There are waaaay too many bad shows on TV that do well in the ratings for me to ever believe that quality = success.
Or, for comparison's sake, Thrones is an excellent television show; SGU was some of the worst TV I've ever seen. The fact that one is fantasy and and in sci-fi has nothing to do with why the former is successful and the latter is not.
Game of Thrones is on HBO and
SGU was on SyFy. And that, much more than the category, premise or any other factor, is why the former is great and the latter sucks. If only HBO, Showtime, AMC or FX would do a space opera...
People also like to make the "time" argument as a sci-fi series may or may not work. It's total horse pucky. Or more to the point: Nemesis was a failure and ST09 was a success. Time had nothing to do with it. One was a well made film, the other was a giant pile of shit. Had ST09 come out and 02 and Nemesis in 09 the relative success would be the same.
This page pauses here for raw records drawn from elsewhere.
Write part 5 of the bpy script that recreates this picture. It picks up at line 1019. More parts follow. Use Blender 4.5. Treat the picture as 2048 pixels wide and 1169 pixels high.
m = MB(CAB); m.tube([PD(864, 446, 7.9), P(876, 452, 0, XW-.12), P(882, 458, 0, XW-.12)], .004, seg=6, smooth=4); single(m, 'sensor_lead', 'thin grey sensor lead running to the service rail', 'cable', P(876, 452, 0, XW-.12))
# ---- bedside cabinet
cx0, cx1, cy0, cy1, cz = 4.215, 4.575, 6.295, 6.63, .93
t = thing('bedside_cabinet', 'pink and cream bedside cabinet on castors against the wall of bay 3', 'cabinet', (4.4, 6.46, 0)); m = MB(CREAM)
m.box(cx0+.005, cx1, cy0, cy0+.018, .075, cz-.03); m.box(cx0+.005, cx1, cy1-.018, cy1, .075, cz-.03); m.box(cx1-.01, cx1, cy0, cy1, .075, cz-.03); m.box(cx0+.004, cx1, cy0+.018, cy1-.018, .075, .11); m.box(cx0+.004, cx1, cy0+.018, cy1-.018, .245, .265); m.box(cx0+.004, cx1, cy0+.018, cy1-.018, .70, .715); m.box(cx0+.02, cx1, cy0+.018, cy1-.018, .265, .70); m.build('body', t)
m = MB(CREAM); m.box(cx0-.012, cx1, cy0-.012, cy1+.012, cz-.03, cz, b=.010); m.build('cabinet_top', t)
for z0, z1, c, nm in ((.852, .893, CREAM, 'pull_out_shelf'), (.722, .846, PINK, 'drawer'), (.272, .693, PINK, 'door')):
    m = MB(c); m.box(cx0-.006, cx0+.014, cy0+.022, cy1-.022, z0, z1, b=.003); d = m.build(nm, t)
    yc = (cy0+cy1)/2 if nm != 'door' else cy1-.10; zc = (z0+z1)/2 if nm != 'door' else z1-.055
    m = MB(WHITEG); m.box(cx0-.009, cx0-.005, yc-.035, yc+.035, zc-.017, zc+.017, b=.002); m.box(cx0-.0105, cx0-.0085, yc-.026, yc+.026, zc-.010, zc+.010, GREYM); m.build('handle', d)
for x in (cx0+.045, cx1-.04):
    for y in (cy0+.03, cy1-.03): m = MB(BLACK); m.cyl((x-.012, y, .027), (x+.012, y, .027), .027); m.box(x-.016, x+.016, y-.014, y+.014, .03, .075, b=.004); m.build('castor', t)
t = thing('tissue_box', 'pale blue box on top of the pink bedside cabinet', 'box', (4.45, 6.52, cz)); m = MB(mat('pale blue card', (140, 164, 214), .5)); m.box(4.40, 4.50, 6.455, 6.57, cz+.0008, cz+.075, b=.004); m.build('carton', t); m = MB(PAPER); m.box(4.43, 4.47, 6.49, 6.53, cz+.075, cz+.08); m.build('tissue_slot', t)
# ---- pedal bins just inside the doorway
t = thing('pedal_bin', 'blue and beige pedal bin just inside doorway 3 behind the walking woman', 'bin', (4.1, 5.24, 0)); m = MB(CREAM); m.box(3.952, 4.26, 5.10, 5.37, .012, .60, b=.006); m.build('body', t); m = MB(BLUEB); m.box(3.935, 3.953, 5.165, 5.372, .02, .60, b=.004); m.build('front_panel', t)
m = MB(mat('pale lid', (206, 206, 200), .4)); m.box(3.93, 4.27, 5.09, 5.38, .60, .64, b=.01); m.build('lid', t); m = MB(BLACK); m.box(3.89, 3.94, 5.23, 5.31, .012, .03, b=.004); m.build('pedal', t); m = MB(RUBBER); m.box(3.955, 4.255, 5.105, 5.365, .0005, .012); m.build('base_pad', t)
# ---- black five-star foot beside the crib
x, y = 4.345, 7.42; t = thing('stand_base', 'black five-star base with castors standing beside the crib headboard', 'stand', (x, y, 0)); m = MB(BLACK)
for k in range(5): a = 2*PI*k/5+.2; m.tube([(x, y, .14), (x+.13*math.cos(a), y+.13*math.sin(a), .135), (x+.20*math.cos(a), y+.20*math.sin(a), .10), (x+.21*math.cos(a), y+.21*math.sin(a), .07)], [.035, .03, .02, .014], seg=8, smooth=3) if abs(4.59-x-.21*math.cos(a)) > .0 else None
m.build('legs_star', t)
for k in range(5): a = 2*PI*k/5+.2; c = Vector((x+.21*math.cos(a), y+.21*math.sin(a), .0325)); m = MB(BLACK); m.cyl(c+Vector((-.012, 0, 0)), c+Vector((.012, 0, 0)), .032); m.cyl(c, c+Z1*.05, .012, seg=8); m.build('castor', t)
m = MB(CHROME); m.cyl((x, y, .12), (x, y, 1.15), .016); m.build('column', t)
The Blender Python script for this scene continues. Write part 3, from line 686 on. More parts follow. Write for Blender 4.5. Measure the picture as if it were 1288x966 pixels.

I agree with that - the argument that
Star Trek needs to "lay fallow" to build up demand is nonsense. Demand does not simply come out of nowhere; it is manufactured by a corporation that has a product to sell.
When Paramount had a
Star Trek movie product to sell, directed by JJ Abrams, they generated demand for it. And fortunately the product was good enough that word of mouth didn't kill it off, but the lack of
Star Trek in the theaters or on TV right now is not somehow magically increasing demand. Just the opposite, if anything awareness and demand is diminishing as people find other things to occupy their minds with, in the absence of any well funded demand-generating campaigns.
When Paramount has the next movie to sell,
then we will see an upsurge in demand. That would be the smart time to launch a TV series as well, to ride the coattails of Paramount's efforts.